Energy industry players are pledging their commitments to the country’s energy resiliency agenda, which includes making energy infrastructures less vulnerable to calamity-induced destructions.
Companies who made their pledges include Ayala Corporation Chief Executive Officer Jaime Zobel de Ayala, Aboitiz Equity Ventures CEO Erramon I. Aboitiz, First Pacific Co. Ltd. CEO Manuel V. Pangilinan, and Pilipinas Shell Petroleum Corporation President and CEO Cesar G. Romero.
The companies involved have businesses and ventures related to using fossil fuels, having coal-fired power plant operations, or investments into the downstream oil industry.
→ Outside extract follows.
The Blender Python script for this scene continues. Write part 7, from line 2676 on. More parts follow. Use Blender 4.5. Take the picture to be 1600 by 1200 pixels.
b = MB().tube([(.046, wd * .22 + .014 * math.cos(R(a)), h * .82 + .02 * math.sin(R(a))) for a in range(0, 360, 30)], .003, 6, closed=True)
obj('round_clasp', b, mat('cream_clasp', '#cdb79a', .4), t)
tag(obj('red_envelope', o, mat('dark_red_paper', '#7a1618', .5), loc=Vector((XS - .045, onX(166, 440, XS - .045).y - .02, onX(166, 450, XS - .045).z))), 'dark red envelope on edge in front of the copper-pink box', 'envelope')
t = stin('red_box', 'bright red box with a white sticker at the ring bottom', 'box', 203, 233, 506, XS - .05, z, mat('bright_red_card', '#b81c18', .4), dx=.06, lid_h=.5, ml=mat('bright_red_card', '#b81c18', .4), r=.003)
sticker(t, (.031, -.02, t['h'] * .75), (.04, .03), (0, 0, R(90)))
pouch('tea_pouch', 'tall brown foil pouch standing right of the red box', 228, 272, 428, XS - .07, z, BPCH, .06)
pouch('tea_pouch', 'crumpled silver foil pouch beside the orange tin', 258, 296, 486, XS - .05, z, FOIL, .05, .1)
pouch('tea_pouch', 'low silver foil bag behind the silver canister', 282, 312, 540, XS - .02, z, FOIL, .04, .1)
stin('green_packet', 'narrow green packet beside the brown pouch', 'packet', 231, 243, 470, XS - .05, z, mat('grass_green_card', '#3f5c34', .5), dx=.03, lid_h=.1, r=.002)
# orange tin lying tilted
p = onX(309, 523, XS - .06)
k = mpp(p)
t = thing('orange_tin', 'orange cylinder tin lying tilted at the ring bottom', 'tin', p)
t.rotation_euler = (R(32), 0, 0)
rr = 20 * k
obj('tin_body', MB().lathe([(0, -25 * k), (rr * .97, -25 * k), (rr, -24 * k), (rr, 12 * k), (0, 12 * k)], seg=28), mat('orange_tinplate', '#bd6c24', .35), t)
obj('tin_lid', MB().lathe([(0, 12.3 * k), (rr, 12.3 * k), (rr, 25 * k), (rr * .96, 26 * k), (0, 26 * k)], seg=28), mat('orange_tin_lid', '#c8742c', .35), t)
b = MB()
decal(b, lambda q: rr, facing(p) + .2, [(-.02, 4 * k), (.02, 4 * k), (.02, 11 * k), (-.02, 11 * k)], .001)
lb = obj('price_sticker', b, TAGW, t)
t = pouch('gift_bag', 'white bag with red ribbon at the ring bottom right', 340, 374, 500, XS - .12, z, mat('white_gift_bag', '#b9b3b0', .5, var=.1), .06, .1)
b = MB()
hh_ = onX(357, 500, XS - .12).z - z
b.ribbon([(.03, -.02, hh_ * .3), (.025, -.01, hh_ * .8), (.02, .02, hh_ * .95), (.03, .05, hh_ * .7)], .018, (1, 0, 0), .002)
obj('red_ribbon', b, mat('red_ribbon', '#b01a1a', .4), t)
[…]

These businesses contribute to emissions that contribute to climate change risks, which trigger natural disasters. Industry players will often give their share in the rehabilitation of affected energy facilities.
Department of Energy (DOE) Secretary Alfonso G. Cusi declared the signing of memorandum of understanding (MOU) with the business magnates, but solidifying the agenda is still unclear.
According to Cusi in a Manila Bulletin report, the energy resiliency program “fleshes out the government’s disaster risk reduction plans, programs and activities intended to minimize the impact of calamities like earthquakes, typhoons and floods.”
However, the talks between DOE, the Philippines Disaster Resiliency Foundation (PDRF), and the business sector is still considerably implausible on a feasible energy resiliency point of view.
It was agreed that the token plans shall cover activities towards energy resiliency, do joint exercises to test disaster response protocols, and participate in other sectors in disaster risk reduction and climate change adaptation.